(DO THIS):
Transcribe, exactly as they appear, the line that contains "Continue the Blender", the line that contains "paving', 'litter', kind='stuff')", and every line in between, and nothing else.
— start of ROWS —
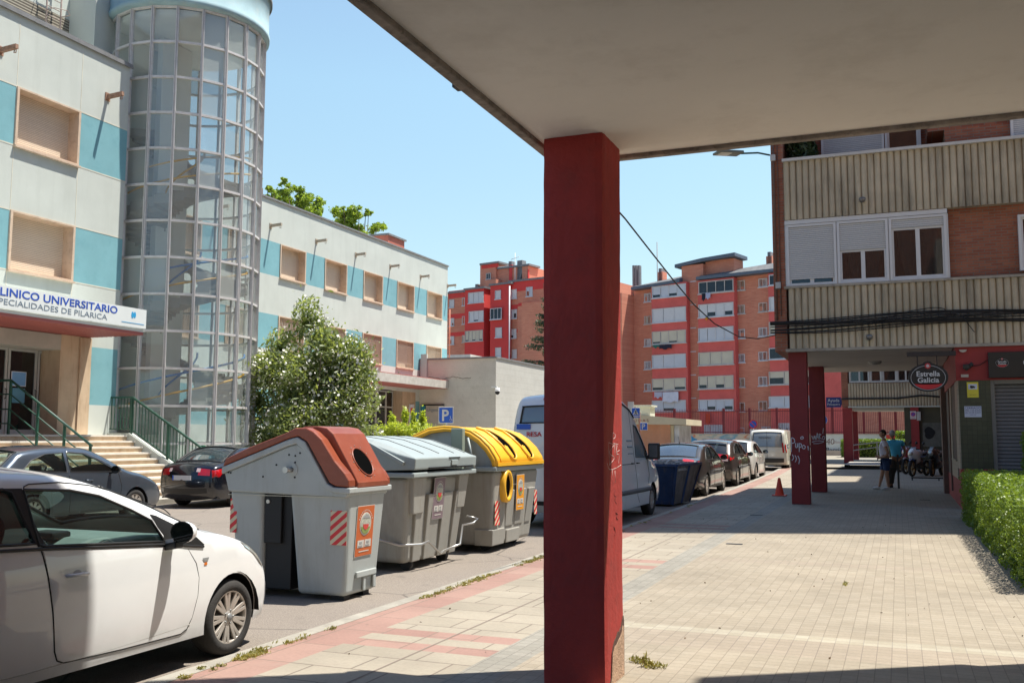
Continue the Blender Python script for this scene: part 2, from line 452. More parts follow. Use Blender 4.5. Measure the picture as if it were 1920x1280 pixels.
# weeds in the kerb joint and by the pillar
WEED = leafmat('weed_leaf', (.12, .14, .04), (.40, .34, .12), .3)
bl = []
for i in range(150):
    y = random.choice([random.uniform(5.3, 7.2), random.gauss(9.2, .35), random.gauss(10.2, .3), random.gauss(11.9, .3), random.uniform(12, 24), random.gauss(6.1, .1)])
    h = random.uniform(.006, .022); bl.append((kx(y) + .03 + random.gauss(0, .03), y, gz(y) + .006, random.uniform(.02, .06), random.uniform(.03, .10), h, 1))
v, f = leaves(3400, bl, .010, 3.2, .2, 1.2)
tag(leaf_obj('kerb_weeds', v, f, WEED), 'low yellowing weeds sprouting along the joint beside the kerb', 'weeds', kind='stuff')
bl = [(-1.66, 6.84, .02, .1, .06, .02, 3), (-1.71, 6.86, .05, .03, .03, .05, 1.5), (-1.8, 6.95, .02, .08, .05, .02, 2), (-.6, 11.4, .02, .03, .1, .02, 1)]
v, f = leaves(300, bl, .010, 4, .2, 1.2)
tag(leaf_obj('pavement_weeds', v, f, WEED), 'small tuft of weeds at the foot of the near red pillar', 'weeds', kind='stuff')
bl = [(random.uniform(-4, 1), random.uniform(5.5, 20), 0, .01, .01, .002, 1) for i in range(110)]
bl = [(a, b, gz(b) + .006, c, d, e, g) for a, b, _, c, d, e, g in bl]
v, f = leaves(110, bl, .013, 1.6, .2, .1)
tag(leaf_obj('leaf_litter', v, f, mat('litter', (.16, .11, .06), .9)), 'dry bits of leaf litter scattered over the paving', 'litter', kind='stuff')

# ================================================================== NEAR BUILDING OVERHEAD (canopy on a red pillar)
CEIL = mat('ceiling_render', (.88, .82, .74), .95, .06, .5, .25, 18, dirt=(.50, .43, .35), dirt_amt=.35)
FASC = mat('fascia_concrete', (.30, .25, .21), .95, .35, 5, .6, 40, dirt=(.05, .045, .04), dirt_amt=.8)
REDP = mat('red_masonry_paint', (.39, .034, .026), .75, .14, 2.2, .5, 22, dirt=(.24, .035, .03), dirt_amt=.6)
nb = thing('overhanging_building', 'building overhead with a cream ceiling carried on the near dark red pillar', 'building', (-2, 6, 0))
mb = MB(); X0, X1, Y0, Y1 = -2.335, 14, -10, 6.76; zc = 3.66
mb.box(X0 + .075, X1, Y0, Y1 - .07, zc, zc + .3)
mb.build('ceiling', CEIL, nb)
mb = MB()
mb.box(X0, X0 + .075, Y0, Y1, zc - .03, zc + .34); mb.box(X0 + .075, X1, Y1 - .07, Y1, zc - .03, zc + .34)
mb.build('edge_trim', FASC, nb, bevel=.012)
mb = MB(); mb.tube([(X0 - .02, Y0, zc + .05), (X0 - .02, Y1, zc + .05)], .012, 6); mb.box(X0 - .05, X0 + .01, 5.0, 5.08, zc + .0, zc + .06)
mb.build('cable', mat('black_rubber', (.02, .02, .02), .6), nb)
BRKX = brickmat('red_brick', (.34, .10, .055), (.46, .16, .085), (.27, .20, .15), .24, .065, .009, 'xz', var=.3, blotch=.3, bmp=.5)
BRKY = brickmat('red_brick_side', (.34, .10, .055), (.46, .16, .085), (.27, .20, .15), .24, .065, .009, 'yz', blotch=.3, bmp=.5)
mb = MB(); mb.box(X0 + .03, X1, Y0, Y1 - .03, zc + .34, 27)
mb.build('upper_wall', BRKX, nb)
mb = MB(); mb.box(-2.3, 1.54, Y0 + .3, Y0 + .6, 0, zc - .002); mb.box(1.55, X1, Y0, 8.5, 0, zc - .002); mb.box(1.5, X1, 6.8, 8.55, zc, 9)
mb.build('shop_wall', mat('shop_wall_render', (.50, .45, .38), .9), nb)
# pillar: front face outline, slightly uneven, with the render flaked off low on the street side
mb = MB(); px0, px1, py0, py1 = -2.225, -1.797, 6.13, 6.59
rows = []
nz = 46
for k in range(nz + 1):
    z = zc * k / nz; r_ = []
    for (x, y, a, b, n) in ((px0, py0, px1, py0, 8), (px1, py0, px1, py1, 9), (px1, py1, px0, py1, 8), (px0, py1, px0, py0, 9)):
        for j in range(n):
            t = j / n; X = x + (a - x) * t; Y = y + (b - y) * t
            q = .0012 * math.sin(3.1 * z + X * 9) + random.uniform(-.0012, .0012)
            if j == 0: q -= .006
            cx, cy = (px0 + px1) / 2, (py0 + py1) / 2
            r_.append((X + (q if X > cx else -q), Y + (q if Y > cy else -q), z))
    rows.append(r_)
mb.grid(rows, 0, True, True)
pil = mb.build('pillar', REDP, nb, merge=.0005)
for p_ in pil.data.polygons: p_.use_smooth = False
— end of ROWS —
— start of ROWS —
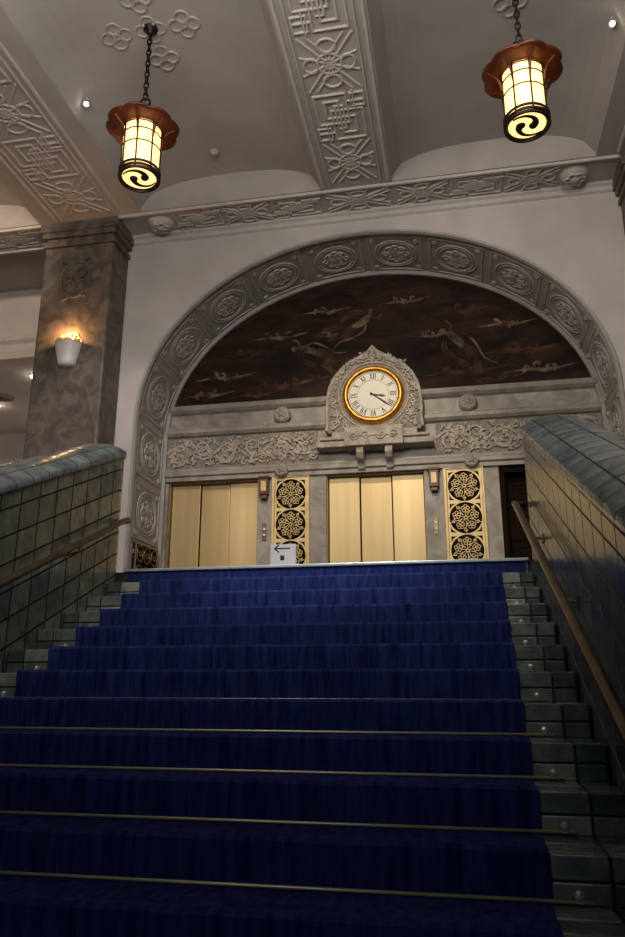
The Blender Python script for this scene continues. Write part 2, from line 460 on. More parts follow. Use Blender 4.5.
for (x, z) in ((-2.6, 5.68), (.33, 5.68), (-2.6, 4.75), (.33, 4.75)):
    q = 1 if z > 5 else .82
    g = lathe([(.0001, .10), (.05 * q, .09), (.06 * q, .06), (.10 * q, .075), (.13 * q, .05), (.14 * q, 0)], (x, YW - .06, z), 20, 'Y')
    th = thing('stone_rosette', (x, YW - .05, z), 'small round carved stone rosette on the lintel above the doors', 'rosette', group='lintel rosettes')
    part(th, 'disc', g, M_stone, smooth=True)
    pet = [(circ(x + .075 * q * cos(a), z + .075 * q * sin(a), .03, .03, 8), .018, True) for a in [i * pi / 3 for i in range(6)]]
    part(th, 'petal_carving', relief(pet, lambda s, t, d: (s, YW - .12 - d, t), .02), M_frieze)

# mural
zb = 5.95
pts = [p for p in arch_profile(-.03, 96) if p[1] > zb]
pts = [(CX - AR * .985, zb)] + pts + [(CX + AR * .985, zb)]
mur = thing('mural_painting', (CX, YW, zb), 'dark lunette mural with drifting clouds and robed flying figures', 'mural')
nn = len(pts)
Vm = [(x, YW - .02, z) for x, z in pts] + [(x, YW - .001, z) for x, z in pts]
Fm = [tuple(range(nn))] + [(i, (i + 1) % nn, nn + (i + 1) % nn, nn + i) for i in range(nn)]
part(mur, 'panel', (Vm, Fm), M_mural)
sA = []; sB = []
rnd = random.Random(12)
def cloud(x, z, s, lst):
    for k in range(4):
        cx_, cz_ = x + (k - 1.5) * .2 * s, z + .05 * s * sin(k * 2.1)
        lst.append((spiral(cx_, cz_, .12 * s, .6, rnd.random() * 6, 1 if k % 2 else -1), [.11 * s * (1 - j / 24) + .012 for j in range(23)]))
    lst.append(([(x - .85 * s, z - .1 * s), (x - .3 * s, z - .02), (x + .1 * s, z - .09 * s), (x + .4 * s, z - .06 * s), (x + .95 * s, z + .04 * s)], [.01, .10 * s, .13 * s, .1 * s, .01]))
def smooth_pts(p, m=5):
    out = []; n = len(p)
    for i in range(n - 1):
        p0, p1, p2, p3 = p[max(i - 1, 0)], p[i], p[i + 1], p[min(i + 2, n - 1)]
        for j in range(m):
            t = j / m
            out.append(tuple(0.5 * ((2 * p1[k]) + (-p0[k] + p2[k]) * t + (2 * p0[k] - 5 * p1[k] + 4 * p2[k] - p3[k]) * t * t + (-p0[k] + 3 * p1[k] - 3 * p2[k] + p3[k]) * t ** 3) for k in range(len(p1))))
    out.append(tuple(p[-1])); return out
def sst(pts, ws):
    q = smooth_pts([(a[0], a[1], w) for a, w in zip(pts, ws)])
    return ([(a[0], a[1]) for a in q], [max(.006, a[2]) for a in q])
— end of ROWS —
— start of ROWS —
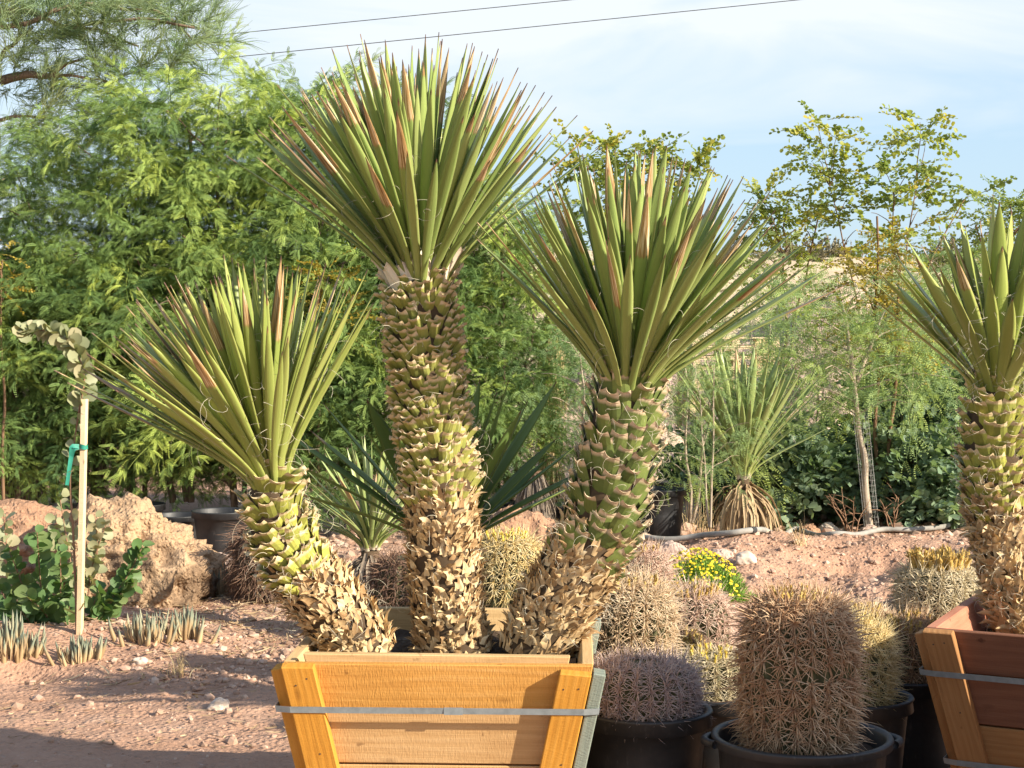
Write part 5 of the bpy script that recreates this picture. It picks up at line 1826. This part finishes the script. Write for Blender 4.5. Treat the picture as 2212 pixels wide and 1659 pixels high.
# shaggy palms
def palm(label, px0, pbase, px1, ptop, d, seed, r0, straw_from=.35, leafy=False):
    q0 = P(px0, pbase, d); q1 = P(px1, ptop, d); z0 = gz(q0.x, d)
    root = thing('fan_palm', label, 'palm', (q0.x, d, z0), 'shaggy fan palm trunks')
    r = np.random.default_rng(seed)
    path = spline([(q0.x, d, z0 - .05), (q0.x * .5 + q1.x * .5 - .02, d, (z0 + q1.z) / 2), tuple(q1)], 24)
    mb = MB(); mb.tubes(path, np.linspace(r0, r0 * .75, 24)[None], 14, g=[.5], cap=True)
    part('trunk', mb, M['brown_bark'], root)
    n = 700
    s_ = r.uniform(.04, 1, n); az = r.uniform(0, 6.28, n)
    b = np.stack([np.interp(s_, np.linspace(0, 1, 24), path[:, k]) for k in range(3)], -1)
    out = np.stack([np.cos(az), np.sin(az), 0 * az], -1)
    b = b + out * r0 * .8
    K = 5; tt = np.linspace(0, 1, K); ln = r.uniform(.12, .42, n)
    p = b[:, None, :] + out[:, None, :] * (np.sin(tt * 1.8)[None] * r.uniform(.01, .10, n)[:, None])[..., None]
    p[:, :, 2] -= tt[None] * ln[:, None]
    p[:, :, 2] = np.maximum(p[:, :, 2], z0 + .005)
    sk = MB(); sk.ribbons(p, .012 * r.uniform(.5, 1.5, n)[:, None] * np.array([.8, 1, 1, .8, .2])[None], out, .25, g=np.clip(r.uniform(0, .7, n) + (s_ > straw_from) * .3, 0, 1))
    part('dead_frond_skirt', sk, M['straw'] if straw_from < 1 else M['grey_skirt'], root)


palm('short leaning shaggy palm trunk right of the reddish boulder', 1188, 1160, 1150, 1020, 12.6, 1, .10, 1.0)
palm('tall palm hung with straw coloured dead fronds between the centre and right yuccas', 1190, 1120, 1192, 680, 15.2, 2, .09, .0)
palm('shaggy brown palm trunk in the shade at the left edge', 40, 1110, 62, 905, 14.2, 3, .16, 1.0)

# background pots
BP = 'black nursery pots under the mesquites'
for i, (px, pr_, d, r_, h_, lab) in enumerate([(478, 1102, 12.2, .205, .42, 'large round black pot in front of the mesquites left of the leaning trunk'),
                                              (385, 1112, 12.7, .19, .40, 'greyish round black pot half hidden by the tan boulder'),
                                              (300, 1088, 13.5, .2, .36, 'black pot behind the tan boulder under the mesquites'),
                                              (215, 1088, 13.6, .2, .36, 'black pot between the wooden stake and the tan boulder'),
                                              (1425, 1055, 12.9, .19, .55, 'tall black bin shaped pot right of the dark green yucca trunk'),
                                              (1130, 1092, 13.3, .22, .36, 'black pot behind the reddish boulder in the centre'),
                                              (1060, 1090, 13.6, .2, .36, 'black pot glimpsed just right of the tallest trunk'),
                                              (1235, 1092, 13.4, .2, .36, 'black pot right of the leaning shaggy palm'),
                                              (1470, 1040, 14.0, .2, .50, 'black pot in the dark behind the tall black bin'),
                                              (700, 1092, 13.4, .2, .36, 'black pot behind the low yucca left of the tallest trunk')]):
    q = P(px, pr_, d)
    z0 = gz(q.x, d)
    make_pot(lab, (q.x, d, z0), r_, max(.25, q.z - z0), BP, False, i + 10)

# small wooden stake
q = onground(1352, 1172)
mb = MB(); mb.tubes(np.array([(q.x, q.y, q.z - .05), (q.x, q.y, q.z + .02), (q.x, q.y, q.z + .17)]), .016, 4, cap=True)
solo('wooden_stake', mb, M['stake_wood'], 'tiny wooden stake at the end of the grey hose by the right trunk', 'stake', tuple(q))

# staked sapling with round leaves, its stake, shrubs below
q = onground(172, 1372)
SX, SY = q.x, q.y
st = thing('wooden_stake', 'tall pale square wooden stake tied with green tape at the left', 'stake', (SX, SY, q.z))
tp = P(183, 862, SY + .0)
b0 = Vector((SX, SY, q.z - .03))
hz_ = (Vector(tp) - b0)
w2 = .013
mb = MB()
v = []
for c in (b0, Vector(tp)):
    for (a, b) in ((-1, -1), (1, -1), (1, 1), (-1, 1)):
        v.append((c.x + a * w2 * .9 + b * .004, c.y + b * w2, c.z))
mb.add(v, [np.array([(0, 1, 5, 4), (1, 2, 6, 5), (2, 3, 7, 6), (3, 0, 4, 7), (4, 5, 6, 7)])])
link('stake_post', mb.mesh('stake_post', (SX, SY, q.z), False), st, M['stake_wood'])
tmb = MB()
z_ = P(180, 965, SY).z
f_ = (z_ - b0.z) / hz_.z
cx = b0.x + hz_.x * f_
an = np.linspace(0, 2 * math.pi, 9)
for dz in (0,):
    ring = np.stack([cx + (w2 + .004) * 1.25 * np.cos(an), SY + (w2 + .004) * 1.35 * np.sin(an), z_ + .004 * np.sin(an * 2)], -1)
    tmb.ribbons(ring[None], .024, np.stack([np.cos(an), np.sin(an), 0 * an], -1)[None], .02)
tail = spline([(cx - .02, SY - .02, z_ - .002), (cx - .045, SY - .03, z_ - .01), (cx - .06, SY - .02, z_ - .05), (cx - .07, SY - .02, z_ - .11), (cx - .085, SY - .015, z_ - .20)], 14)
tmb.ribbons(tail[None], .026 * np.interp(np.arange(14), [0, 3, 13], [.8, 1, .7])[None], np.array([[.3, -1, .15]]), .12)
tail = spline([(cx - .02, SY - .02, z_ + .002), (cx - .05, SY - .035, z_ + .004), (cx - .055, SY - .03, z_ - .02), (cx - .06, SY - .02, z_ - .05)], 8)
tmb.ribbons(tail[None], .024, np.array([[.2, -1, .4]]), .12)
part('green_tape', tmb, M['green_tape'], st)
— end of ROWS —
(THE SOLUTION):
Continue the Blender Python script for this scene: part 2, from line 452. More parts follow. Use Blender 4.5. Measure the picture as if it were 1920x1280 pixels.
# weeds in the kerb joint and by the pillar
WEED = leafmat('weed_leaf', (.12, .14, .04), (.40, .34, .12), .3)
bl = []
for i in range(150):
    y = random.choice([random.uniform(5.3, 7.2), random.gauss(9.2, .35), random.gauss(10.2, .3), random.gauss(11.9, .3), random.uniform(12, 24), random.gauss(6.1, .1)])
    h = random.uniform(.006, .022); bl.append((kx(y) + .03 + random.gauss(0, .03), y, gz(y) + .006, random.uniform(.02, .06), random.uniform(.03, .10), h, 1))
v, f = leaves(3400, bl, .010, 3.2, .2, 1.2)
tag(leaf_obj('kerb_weeds', v, f, WEED), 'low yellowing weeds sprouting along the joint beside the kerb', 'weeds', kind='stuff')
bl = [(-1.66, 6.84, .02, .1, .06, .02, 3), (-1.71, 6.86, .05, .03, .03, .05, 1.5), (-1.8, 6.95, .02, .08, .05, .02, 2), (-.6, 11.4, .02, .03, .1, .02, 1)]
v, f = leaves(300, bl, .010, 4, .2, 1.2)
tag(leaf_obj('pavement_weeds', v, f, WEED), 'small tuft of weeds at the foot of the near red pillar', 'weeds', kind='stuff')
bl = [(random.uniform(-4, 1), random.uniform(5.5, 20), 0, .01, .01, .002, 1) for i in range(110)]
bl = [(a, b, gz(b) + .006, c, d, e, g) for a, b, _, c, d, e, g in bl]
v, f = leaves(110, bl, .013, 1.6, .2, .1)
tag(leaf_obj('leaf_litter', v, f, mat('litter', (.16, .11, .06), .9)), 'dry bits of leaf litter scattered over the paving', 'litter', kind='stuff')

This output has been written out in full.